What is being asked - How many lines of the material below contain the string "Write"? Answer with the number and nothing else.

══════════════════════════════

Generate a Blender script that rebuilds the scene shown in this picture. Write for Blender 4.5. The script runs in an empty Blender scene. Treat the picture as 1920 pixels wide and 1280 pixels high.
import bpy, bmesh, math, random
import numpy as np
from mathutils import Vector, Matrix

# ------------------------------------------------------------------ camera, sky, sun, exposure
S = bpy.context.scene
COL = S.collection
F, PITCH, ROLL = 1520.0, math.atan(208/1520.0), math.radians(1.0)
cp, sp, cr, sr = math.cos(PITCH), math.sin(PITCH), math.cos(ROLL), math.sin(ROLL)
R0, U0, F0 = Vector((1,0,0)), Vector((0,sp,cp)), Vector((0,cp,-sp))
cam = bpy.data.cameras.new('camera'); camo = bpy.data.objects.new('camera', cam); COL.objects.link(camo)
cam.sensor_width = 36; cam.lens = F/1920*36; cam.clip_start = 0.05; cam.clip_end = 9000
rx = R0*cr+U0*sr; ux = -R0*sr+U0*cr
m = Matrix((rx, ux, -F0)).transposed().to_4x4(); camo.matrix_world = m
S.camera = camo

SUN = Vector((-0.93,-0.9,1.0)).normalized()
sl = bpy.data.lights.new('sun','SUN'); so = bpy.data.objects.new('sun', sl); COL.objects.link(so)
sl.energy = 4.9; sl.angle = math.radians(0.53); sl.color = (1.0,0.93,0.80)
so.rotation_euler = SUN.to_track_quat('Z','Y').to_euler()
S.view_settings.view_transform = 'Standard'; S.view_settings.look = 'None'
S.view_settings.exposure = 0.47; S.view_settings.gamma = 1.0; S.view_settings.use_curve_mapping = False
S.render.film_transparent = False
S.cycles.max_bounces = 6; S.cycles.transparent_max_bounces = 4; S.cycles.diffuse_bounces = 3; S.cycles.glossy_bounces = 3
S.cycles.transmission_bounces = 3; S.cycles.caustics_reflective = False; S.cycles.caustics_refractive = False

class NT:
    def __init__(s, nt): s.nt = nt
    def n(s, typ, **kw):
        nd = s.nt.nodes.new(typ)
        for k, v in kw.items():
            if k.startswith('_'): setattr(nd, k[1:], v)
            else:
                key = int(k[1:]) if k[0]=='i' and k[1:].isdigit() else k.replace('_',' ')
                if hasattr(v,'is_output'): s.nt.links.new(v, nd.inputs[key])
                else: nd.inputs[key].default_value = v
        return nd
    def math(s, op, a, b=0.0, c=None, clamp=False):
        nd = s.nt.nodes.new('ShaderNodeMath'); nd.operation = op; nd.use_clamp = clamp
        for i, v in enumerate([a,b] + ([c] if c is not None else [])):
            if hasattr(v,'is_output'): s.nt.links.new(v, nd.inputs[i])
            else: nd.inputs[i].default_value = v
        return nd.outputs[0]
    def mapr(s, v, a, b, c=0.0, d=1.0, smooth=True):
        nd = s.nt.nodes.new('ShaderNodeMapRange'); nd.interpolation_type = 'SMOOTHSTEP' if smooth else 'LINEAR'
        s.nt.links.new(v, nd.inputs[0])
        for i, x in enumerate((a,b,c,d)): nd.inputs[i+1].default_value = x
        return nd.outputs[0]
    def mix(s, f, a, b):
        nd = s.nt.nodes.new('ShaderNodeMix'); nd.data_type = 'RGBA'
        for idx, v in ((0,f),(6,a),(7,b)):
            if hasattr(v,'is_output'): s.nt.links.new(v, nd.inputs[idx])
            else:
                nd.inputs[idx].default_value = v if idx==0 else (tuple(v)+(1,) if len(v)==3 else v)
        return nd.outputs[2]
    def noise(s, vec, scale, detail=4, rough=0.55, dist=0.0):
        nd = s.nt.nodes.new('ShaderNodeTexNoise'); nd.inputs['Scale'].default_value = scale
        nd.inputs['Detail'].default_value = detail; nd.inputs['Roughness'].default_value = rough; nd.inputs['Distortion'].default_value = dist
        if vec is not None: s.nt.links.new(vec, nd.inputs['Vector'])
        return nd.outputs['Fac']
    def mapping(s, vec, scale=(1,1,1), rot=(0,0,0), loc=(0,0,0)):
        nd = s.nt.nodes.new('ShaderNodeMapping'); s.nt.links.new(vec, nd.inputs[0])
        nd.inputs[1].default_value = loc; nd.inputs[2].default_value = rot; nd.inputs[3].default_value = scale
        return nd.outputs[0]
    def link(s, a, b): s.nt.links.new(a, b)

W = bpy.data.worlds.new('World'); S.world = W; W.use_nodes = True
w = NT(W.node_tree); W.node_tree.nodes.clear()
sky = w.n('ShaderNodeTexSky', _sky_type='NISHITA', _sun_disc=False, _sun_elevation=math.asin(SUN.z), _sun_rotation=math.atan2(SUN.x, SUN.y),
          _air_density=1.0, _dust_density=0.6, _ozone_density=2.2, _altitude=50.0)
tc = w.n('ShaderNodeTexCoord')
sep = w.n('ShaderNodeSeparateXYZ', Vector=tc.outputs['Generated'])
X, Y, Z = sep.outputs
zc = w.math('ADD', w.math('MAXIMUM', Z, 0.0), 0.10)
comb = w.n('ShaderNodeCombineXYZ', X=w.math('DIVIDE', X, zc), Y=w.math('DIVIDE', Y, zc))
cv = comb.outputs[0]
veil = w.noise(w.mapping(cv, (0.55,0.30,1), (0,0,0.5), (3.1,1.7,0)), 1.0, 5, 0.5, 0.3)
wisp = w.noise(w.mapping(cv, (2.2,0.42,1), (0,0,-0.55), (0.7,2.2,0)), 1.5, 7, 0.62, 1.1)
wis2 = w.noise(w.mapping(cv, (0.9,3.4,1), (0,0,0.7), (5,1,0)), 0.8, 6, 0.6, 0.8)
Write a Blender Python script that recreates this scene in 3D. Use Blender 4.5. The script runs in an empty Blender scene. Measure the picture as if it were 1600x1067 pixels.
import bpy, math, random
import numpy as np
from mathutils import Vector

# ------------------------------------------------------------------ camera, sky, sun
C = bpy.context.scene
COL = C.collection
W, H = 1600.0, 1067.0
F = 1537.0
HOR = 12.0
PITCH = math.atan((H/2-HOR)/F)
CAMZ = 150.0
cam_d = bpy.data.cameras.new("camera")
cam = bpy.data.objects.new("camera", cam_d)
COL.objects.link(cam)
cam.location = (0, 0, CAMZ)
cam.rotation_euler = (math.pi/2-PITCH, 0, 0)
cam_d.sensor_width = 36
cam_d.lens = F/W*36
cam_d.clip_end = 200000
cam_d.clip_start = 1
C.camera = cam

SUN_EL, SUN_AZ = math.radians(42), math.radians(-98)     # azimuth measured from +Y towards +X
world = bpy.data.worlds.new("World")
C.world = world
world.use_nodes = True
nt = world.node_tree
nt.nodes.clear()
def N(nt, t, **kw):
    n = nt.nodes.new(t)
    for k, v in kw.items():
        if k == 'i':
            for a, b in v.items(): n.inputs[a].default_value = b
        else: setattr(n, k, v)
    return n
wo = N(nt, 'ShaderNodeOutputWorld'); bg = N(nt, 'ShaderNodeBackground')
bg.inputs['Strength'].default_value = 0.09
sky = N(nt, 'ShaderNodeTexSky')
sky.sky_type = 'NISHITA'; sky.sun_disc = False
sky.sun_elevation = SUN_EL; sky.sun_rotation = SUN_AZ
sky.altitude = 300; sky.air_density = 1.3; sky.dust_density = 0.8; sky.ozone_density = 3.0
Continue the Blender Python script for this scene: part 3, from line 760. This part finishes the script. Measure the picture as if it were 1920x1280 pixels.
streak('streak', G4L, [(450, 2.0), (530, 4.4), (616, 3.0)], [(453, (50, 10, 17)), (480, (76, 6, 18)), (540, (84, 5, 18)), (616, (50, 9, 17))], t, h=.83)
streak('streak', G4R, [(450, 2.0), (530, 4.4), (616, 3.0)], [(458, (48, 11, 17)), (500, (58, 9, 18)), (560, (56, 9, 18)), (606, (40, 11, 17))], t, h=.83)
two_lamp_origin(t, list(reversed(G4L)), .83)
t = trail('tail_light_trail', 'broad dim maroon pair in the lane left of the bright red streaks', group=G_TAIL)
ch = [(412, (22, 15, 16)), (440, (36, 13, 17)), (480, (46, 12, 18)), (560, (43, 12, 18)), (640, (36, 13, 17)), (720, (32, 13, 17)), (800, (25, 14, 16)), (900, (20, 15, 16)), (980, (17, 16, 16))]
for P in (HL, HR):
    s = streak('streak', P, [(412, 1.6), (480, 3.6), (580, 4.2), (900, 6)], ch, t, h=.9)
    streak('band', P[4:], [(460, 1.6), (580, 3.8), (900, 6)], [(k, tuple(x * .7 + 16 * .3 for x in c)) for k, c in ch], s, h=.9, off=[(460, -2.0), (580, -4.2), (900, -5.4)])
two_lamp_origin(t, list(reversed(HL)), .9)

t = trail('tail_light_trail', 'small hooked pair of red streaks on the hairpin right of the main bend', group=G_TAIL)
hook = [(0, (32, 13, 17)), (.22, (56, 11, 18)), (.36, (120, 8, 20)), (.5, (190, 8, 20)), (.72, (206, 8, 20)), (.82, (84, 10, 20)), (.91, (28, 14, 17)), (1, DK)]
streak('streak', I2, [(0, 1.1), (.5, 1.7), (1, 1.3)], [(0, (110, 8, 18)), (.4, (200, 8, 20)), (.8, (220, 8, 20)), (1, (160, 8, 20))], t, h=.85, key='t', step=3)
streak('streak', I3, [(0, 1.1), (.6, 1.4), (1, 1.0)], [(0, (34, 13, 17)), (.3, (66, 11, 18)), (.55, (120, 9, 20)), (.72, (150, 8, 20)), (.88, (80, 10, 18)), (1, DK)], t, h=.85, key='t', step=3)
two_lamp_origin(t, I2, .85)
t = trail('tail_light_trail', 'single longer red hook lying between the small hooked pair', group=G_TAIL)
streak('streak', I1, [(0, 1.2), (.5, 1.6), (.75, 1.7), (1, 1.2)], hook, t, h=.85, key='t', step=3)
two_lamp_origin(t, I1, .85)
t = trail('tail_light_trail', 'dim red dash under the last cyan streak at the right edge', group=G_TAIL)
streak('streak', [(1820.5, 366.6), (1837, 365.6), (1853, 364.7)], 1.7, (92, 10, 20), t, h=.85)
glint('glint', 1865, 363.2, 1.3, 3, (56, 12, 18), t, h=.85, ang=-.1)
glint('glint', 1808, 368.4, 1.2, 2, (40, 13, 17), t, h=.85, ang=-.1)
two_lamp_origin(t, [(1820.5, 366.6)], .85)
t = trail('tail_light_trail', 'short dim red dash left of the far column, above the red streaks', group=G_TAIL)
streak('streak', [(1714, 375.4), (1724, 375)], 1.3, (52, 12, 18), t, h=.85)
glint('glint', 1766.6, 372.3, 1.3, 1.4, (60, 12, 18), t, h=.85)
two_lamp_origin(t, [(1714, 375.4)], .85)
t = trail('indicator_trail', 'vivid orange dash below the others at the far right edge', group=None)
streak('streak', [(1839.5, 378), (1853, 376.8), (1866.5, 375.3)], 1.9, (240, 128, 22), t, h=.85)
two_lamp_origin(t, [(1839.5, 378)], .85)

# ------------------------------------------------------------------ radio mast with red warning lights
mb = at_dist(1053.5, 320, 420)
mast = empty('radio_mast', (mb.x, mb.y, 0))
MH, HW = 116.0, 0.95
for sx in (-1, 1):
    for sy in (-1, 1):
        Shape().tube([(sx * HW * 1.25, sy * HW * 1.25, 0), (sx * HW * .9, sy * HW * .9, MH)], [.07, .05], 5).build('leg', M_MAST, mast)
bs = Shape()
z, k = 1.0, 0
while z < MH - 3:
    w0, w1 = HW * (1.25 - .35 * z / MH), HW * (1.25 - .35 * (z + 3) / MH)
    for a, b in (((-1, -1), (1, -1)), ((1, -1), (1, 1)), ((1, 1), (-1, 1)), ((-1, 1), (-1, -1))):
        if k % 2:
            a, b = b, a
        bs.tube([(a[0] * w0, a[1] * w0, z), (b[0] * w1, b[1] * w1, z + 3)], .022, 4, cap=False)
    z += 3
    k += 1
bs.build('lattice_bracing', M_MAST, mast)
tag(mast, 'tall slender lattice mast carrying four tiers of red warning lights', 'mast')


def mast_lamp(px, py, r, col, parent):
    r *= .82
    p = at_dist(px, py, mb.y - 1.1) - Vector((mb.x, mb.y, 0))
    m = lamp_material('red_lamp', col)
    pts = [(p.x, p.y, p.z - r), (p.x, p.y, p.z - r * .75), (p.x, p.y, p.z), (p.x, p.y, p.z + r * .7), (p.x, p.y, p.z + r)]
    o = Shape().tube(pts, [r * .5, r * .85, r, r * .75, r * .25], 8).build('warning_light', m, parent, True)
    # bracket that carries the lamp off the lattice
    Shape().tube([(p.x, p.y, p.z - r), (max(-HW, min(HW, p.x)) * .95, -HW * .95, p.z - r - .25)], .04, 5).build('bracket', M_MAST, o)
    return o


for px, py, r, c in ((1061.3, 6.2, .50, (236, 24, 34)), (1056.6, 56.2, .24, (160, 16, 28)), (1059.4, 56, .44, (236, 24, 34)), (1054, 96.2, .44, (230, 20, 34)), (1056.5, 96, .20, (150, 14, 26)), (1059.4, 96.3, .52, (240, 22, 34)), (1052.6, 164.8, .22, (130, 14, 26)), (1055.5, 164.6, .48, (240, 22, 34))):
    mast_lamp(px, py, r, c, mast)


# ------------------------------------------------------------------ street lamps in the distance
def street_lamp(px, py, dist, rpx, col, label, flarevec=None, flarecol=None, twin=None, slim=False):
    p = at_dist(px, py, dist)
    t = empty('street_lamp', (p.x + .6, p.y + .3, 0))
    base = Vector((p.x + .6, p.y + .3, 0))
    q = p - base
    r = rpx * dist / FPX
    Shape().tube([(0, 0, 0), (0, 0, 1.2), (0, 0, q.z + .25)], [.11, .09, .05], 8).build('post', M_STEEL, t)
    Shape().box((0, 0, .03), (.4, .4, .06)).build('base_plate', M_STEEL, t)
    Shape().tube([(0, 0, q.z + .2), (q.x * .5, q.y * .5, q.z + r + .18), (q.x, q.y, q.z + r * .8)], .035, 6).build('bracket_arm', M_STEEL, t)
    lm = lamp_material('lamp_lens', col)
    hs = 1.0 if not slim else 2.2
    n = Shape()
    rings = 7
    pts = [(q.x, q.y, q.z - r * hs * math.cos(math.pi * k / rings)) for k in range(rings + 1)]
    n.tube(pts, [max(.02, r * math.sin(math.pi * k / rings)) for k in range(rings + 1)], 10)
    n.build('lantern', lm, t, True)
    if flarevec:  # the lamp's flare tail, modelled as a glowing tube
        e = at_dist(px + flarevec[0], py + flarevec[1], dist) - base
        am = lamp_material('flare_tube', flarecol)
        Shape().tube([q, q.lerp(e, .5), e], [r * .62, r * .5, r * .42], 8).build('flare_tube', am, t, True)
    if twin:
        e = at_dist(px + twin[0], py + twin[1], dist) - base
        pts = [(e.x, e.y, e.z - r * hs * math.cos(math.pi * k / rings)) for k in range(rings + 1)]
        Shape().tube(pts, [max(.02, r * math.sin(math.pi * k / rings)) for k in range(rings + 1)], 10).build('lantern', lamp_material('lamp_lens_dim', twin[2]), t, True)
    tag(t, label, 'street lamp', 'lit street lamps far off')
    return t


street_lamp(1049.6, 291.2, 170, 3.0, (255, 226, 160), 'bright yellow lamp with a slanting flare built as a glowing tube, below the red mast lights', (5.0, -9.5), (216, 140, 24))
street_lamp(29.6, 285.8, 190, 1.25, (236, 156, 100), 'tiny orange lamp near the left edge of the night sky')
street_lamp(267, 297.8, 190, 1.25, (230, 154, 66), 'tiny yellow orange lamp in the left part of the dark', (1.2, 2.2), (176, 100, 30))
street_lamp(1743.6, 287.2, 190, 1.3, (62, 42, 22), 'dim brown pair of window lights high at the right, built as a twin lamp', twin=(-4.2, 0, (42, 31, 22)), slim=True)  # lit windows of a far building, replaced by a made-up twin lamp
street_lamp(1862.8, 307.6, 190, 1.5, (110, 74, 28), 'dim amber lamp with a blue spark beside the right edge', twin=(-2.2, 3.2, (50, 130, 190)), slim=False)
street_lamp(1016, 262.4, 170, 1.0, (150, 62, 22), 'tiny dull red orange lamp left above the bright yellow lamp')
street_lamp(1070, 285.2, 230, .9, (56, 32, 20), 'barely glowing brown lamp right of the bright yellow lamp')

══════════════════════════════

Solution for this exercise - 2